Extraordinary Margin

The purpose of the Extraordinary Margin is to cover BME CLEARING’s risk in relation to the Clearing Members in extraordinary situations.

BME CLEARING may require Extraordinary Margins for each Segment, either individually from a Clearing Member, or generally from all Clearing Members, and also to Direct Clearing Clients, in cases which BME CLEARING considers to be high risk.

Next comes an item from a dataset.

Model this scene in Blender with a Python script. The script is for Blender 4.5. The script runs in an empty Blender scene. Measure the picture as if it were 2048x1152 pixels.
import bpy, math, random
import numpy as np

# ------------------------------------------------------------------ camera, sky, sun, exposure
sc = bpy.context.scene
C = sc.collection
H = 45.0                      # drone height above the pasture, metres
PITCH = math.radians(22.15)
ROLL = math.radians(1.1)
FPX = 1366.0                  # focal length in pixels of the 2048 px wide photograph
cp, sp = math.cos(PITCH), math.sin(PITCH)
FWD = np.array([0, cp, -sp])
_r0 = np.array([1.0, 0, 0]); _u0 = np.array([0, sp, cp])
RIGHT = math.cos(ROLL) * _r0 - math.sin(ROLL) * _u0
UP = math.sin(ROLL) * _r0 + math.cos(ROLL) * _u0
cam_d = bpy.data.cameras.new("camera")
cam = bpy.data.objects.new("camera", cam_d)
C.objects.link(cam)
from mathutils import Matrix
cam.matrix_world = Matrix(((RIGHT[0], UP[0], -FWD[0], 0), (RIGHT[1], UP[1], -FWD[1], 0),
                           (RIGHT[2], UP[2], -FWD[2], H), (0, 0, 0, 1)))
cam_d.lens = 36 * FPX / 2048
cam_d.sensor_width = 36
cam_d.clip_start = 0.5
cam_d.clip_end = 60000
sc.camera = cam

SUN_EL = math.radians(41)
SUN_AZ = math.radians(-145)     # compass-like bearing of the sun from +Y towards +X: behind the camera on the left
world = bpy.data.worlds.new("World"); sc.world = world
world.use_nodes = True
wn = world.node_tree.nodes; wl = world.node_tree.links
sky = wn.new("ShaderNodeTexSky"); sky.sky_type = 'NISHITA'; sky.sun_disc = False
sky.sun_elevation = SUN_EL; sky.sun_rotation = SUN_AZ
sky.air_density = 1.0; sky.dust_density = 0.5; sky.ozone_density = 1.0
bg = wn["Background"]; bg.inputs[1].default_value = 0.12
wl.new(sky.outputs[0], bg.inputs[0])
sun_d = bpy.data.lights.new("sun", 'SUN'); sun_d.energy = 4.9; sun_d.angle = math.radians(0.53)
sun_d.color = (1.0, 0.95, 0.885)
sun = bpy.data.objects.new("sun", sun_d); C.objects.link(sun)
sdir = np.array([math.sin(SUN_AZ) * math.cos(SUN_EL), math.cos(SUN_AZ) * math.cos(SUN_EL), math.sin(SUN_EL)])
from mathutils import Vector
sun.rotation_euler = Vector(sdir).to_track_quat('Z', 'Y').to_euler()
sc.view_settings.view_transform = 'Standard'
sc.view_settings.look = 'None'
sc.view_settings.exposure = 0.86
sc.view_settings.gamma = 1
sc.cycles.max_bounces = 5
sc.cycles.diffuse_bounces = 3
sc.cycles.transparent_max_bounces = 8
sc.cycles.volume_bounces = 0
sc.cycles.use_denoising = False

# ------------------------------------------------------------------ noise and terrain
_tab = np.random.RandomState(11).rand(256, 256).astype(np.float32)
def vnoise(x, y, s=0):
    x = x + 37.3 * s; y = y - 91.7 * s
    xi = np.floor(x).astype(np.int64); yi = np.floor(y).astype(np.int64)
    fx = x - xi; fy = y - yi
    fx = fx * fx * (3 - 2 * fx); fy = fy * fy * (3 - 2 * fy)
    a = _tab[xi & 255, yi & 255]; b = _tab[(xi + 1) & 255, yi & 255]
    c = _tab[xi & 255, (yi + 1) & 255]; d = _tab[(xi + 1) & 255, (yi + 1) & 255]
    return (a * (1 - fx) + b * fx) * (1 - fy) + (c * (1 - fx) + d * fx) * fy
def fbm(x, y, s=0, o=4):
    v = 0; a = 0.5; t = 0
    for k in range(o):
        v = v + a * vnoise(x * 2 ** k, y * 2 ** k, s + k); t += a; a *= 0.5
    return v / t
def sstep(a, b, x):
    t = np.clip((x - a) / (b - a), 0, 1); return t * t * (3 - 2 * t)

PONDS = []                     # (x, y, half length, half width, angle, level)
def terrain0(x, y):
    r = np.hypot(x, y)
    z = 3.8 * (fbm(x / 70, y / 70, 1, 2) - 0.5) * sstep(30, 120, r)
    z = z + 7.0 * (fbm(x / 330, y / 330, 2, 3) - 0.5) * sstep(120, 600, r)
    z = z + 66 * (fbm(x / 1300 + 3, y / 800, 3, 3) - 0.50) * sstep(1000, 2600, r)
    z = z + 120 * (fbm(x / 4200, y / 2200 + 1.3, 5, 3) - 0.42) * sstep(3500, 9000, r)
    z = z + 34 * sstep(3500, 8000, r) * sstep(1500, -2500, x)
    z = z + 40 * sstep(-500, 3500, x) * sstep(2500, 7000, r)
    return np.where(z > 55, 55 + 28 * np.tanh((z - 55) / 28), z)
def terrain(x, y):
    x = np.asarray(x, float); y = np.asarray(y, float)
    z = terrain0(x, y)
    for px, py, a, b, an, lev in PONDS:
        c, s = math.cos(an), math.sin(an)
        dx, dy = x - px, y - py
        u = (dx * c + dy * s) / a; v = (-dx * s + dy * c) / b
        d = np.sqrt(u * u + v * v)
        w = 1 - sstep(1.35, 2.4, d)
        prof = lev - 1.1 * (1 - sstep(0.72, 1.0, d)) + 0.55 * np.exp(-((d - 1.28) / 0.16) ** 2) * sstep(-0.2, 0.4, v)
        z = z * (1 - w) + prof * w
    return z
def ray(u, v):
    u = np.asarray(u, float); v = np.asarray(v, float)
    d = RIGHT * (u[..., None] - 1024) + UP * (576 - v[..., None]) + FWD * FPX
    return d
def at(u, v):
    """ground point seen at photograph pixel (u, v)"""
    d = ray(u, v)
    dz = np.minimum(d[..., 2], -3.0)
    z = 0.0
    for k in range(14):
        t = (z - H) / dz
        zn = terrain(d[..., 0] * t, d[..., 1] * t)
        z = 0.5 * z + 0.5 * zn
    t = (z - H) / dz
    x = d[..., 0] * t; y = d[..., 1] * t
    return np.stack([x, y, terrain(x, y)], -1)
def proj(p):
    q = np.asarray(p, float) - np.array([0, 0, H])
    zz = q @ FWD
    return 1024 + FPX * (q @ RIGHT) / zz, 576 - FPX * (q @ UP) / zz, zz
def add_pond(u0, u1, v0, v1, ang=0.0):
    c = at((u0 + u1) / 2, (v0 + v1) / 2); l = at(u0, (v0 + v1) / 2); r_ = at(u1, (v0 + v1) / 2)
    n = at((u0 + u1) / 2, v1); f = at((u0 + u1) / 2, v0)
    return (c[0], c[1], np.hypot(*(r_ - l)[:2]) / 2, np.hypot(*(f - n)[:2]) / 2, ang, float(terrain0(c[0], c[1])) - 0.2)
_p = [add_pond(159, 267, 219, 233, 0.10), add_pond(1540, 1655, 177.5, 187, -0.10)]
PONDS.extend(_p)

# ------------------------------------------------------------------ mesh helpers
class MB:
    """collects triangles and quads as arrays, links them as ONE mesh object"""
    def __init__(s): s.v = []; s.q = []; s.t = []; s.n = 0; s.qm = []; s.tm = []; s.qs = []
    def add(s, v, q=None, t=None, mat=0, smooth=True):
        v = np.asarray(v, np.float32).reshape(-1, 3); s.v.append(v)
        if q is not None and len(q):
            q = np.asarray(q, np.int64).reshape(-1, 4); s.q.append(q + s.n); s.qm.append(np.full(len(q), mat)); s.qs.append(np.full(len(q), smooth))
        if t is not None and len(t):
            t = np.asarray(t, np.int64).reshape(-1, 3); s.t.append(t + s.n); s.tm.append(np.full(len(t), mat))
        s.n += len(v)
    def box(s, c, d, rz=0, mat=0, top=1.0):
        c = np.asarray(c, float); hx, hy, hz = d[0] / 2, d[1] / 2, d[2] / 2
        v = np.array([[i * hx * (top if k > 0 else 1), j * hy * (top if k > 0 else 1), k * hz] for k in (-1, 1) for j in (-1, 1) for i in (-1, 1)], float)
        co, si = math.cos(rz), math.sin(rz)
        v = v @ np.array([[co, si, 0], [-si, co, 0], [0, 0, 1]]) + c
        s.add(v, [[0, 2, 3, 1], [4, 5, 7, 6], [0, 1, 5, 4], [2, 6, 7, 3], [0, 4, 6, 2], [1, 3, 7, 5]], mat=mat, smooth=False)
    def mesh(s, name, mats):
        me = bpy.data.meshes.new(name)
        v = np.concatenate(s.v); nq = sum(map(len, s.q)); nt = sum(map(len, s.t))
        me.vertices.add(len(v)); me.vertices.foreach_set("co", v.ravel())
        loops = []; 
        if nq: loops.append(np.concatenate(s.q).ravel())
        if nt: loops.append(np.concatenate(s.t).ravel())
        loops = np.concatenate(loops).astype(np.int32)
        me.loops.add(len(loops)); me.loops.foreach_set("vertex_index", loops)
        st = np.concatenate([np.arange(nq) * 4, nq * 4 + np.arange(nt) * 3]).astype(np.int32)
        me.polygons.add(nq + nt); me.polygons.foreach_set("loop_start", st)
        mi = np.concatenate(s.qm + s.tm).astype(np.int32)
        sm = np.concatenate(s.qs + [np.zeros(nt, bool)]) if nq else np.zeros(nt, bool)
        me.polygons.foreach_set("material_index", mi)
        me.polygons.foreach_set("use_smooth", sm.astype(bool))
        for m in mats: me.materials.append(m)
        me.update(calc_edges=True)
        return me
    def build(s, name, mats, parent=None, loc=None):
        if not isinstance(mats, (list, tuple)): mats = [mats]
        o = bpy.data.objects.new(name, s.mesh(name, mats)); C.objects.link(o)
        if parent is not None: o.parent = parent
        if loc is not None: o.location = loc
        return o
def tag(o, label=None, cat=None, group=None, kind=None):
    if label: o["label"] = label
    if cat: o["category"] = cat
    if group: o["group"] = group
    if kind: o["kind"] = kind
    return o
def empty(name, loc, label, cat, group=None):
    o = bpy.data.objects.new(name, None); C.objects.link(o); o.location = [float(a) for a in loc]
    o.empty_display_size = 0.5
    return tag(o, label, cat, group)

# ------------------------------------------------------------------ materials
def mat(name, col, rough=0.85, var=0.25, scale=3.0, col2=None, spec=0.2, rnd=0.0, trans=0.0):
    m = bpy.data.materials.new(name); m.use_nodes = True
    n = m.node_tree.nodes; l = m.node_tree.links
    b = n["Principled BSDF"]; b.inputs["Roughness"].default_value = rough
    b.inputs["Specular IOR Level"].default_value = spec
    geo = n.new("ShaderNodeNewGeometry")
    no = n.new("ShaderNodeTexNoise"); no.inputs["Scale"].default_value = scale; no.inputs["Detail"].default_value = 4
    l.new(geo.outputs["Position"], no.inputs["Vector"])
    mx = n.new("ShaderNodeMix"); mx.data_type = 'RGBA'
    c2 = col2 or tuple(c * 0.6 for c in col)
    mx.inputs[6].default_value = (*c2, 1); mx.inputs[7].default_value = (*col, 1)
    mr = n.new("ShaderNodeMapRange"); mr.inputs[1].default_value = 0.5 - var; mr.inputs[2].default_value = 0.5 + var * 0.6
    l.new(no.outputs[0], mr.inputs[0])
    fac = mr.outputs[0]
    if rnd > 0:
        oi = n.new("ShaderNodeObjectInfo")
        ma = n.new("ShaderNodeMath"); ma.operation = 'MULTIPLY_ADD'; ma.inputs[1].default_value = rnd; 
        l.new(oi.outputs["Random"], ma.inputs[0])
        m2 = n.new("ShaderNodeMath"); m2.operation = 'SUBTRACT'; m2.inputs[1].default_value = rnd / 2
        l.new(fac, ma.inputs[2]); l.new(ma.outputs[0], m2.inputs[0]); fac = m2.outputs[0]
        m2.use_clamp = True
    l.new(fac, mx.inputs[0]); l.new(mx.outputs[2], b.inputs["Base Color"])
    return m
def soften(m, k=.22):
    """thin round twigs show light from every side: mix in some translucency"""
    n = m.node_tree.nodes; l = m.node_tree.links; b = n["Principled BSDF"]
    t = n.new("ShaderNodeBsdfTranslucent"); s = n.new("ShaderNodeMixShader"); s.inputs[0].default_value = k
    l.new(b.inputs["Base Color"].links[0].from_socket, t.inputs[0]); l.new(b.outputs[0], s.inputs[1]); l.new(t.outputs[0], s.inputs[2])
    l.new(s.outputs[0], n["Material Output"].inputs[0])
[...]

BME CLEARING has a Circular called “Cases for Posting of Extraordinary Margins” detailing all cases in which the CCP may request this kind of margin to Clearing Members. These cases can be summarized in:

  • if the Extraordinary Margin Fluctuation Parameter has been exceeded (margin call), which is a parameter of maximum level of price variation or the change in basis points between the Zero Rate real-time curve and the curve of the last Zero Rate Margin Call consumption (in Swaps), with the purpose of allowing BME CLEARING to regain a sufficient level of funds in situations of exceptional volatility. This parameter is established in the Circular “Margin Calculation Parameters” of each Segment.
  • If the solvency of any Member is in the lowest S9 level , the Member concerned must immediately post the extraordinary margin that it would be required to deposit in the event of a price fluctuation above the Extraordinary Margin Fluctuation parameters. In the case of both the OTC Interest Rate Derivatives Segment and the xRolling FX contracts belonging to the Financial Derivatives segment, the additional margin due to having a credit rating below investment grade will be added up to the Initial Margin.
  • In any exceptional situation, because of the general state of the market or because of a Member's specific circumstances, and which in BME CLEARING's opinion constitutes a high risk that is not adequately covered by the Individual Funds and the Initial Margin.